## SET PROBLEM
From the entries below, copy every line holding the word "Blender".

[Entries with scene source code]
## Begin

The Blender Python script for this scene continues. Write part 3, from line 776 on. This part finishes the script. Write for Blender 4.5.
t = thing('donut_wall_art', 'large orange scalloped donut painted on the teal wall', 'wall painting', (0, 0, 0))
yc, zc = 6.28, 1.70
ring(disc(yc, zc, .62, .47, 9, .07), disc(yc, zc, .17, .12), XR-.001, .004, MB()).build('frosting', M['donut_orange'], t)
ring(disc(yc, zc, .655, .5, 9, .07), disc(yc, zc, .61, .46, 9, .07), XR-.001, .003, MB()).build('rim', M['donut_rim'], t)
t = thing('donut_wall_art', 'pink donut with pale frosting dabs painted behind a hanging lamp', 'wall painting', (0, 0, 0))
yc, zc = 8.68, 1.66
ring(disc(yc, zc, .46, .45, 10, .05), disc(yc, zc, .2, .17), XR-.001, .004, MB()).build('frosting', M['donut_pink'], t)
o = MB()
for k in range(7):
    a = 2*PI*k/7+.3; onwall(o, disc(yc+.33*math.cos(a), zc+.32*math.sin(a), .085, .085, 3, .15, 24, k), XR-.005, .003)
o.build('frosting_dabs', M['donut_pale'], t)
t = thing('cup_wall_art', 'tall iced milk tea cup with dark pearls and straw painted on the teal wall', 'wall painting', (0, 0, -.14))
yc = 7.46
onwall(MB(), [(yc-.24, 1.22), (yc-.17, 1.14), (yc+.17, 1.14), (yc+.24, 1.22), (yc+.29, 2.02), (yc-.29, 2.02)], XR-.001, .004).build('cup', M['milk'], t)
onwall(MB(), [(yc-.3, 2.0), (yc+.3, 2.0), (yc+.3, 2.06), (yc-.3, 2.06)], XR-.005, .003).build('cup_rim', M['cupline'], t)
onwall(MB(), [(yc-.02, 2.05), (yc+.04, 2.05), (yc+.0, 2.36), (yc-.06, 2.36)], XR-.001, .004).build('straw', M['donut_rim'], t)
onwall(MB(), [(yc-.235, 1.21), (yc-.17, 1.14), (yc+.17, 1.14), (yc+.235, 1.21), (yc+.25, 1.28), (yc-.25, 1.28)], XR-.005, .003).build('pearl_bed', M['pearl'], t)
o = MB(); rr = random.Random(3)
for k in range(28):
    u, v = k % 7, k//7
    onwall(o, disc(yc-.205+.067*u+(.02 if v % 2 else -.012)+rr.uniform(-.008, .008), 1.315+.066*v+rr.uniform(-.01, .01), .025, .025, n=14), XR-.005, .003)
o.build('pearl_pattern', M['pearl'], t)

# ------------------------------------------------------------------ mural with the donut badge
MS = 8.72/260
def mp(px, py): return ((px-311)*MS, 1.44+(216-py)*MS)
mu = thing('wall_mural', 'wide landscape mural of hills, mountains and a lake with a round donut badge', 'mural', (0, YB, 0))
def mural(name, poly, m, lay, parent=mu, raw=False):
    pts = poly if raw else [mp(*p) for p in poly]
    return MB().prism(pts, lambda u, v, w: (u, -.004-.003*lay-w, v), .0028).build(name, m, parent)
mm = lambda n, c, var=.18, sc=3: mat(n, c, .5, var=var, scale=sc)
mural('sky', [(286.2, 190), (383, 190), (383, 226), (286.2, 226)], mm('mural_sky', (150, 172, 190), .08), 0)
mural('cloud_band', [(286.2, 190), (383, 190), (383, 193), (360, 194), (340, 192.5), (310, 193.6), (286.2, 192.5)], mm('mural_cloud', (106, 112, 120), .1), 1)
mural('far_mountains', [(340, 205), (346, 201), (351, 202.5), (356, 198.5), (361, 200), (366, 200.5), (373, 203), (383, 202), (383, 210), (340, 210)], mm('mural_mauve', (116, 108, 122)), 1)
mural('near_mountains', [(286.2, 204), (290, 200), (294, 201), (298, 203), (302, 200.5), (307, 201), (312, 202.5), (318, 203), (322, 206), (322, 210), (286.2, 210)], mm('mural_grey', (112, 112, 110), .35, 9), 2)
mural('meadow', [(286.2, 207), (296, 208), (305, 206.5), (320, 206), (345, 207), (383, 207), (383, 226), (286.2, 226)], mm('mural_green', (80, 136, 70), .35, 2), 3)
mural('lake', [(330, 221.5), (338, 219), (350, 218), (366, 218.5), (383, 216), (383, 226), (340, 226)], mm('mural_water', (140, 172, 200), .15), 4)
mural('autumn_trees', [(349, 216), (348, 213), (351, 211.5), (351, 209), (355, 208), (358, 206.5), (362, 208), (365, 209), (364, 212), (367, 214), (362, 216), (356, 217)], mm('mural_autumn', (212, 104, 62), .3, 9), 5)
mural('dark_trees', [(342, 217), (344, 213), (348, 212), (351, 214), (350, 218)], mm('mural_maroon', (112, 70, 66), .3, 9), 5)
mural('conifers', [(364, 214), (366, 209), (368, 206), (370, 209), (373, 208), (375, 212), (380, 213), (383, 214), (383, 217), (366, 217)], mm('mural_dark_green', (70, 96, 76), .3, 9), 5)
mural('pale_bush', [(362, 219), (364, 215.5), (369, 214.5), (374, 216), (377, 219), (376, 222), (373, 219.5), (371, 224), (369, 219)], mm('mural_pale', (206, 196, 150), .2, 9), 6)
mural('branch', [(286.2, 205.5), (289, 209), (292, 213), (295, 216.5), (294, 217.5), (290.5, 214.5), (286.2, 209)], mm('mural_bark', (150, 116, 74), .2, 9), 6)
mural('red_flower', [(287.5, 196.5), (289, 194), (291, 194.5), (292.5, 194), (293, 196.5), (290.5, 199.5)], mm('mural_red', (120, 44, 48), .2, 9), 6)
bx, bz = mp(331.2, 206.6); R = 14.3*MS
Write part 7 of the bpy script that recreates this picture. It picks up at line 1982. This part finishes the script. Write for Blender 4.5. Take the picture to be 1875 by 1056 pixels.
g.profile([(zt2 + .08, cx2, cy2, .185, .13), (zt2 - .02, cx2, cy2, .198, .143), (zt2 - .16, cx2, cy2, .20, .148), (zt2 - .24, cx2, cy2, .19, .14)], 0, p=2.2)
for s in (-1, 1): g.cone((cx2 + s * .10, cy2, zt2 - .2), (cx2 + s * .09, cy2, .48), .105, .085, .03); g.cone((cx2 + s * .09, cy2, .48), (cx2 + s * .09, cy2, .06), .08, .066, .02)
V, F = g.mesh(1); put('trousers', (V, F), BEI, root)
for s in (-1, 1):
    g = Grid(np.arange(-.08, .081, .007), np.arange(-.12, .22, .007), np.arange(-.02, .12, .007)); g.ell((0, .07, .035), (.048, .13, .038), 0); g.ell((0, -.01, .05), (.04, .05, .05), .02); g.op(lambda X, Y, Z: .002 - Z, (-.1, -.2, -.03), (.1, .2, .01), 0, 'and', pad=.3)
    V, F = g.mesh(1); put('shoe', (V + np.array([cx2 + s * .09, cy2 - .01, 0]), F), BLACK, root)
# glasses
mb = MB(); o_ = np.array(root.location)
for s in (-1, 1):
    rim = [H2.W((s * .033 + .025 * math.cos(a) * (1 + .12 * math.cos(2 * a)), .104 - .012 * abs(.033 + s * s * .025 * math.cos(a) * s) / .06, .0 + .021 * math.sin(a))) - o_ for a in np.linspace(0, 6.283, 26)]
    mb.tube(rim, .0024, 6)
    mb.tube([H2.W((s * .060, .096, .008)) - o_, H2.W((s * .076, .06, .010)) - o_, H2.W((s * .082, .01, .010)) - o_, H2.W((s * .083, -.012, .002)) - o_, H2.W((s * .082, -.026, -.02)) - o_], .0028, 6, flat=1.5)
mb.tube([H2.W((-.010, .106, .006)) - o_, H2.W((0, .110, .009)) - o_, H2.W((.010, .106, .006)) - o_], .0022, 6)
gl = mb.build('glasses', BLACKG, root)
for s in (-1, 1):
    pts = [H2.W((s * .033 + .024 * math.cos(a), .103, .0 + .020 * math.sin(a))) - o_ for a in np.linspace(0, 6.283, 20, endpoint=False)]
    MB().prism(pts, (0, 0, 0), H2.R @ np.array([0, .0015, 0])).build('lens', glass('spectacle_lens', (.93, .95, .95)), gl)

## End

## SOLUTION TO THE EXERCISE
The Blender Python script for this scene continues. Write part 3, from line 776 on. This part finishes the script. Write for Blender 4.5.
Write part 7 of the bpy script that recreates this picture. It picks up at line 1982. This part finishes the script. Write for Blender 4.5. Take the picture to be 1875 by 1056 pixels.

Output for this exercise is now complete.